**Prompt:** Report the count of lines that carry the string "picture", and add nothing.

**Source material:**

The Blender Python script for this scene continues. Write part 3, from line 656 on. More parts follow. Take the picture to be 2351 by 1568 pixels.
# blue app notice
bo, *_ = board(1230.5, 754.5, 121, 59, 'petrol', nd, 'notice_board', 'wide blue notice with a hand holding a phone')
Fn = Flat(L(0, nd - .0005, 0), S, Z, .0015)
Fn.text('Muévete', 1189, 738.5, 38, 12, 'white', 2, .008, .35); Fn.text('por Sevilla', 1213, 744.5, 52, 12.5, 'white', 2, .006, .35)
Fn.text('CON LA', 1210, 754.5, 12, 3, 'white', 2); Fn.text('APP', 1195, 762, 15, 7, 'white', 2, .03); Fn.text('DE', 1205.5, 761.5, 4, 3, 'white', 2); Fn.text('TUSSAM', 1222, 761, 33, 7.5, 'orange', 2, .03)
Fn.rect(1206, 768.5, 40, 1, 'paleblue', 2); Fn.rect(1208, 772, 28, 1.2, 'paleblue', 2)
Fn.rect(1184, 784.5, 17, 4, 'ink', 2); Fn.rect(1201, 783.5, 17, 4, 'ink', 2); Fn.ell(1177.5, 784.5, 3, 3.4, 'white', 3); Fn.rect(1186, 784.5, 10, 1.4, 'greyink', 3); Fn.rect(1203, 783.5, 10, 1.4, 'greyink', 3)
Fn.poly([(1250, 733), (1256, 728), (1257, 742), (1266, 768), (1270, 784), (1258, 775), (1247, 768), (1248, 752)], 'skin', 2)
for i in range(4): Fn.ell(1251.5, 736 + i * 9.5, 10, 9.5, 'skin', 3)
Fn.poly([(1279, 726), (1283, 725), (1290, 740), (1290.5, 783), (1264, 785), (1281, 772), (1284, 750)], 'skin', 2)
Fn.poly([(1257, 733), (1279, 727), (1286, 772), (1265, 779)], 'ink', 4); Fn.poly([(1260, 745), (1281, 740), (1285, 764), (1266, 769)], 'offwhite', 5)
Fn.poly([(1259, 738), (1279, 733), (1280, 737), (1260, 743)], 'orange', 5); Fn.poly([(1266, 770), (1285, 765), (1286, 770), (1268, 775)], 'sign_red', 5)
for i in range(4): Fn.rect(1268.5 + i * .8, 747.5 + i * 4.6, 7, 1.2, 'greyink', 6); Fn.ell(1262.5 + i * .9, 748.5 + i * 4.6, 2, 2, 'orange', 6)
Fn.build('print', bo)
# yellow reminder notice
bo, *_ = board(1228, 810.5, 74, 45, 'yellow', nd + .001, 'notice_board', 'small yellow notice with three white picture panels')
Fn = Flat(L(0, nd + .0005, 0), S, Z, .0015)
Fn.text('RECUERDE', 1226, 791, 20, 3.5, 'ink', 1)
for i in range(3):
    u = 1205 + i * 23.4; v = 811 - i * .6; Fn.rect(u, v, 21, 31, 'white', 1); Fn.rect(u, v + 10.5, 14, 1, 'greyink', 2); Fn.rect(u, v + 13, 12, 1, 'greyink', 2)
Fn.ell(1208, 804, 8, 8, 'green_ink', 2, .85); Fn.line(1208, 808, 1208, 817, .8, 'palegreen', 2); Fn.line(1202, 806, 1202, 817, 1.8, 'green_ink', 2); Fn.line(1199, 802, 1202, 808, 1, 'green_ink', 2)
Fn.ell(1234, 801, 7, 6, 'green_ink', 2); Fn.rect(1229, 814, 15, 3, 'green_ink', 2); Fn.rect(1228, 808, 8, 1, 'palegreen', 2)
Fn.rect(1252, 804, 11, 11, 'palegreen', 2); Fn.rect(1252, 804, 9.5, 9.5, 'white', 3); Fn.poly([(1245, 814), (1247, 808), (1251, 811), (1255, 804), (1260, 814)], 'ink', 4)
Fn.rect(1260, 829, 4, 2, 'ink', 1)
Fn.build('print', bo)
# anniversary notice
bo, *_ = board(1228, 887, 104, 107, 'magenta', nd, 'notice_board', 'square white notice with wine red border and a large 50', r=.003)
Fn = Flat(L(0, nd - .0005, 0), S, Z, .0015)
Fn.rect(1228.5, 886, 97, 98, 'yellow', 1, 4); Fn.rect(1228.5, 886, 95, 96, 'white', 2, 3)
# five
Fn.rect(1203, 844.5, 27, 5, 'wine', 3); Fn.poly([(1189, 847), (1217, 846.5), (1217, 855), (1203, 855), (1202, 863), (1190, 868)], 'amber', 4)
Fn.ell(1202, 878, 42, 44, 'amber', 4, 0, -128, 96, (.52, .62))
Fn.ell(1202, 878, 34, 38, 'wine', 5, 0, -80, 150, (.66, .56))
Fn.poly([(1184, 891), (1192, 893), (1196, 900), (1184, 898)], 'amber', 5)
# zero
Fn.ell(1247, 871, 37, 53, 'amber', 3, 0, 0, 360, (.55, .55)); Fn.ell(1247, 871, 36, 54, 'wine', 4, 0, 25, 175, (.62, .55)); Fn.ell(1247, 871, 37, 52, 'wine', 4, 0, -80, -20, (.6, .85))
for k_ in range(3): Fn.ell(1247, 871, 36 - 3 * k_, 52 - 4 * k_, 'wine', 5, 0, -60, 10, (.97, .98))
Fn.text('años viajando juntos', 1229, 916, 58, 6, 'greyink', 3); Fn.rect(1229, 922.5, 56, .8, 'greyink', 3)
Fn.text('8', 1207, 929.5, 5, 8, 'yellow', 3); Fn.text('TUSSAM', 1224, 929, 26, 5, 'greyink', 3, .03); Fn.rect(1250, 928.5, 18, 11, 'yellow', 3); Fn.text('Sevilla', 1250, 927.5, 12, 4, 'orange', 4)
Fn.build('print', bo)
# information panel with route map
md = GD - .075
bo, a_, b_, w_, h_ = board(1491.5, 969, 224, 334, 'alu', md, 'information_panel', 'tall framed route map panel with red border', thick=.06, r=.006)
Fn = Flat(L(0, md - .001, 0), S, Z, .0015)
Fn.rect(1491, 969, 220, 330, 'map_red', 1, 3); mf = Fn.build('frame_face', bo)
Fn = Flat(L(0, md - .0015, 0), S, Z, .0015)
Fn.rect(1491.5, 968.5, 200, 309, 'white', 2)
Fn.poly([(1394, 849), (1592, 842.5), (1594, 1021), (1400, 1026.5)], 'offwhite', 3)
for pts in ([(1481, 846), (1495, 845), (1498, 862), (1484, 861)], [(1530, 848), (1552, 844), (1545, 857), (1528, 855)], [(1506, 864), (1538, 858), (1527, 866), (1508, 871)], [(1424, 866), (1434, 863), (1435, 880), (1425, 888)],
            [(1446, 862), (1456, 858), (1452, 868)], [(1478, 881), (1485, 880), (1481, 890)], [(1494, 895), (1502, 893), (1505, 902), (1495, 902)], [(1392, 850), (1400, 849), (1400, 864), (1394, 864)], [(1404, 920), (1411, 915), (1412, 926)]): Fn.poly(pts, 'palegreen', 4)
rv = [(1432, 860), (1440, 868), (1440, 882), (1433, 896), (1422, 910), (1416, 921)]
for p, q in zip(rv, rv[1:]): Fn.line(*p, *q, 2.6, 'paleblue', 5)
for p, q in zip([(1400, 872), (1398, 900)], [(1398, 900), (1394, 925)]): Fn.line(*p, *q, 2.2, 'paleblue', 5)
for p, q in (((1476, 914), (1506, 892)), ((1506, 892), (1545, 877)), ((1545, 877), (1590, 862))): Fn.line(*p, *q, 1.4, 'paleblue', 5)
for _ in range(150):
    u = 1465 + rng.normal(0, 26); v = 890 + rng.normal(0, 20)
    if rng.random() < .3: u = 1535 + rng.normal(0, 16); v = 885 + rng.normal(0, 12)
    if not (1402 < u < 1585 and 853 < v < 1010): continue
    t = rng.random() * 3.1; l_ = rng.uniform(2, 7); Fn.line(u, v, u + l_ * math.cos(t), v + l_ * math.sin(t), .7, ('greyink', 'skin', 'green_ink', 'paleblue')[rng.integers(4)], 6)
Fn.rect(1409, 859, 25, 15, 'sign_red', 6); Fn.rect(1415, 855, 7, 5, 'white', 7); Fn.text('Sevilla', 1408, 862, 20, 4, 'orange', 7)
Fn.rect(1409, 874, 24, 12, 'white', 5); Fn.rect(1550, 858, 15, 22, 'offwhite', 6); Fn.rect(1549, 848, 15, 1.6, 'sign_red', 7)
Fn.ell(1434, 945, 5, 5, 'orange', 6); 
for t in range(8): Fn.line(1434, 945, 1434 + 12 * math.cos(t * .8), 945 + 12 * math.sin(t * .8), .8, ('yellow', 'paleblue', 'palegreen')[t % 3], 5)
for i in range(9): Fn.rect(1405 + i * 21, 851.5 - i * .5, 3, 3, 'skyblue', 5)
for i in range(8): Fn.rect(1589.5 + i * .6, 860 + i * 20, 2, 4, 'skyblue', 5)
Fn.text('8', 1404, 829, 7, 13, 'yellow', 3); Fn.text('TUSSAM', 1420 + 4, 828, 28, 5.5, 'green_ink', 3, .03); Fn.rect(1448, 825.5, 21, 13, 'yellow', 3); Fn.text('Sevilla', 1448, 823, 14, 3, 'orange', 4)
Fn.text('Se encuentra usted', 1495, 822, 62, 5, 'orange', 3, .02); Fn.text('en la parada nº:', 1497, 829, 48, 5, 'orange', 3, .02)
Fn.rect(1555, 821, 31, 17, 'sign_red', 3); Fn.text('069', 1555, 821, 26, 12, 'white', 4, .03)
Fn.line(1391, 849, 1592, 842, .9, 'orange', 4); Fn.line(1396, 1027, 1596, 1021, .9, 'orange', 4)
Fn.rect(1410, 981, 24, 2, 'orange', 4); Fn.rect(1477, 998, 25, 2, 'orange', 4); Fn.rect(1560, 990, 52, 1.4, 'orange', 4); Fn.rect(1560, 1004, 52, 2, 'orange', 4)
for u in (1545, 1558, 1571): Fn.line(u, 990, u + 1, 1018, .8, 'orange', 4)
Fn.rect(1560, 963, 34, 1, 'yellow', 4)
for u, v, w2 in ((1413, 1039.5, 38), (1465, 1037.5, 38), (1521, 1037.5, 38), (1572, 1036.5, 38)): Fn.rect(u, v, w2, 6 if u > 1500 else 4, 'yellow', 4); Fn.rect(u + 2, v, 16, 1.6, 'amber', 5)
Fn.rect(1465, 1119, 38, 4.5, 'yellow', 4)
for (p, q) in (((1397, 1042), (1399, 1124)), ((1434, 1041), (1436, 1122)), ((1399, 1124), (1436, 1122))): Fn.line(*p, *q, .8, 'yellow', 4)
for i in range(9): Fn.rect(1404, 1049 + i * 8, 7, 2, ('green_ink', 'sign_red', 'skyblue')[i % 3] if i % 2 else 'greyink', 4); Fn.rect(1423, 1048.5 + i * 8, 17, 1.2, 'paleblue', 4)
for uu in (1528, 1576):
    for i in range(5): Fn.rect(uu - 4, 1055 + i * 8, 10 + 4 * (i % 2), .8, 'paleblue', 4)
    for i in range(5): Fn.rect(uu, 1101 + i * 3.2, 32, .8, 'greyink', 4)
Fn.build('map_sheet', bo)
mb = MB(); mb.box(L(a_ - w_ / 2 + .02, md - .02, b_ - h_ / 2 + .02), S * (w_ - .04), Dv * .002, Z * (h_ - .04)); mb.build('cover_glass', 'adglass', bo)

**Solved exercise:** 2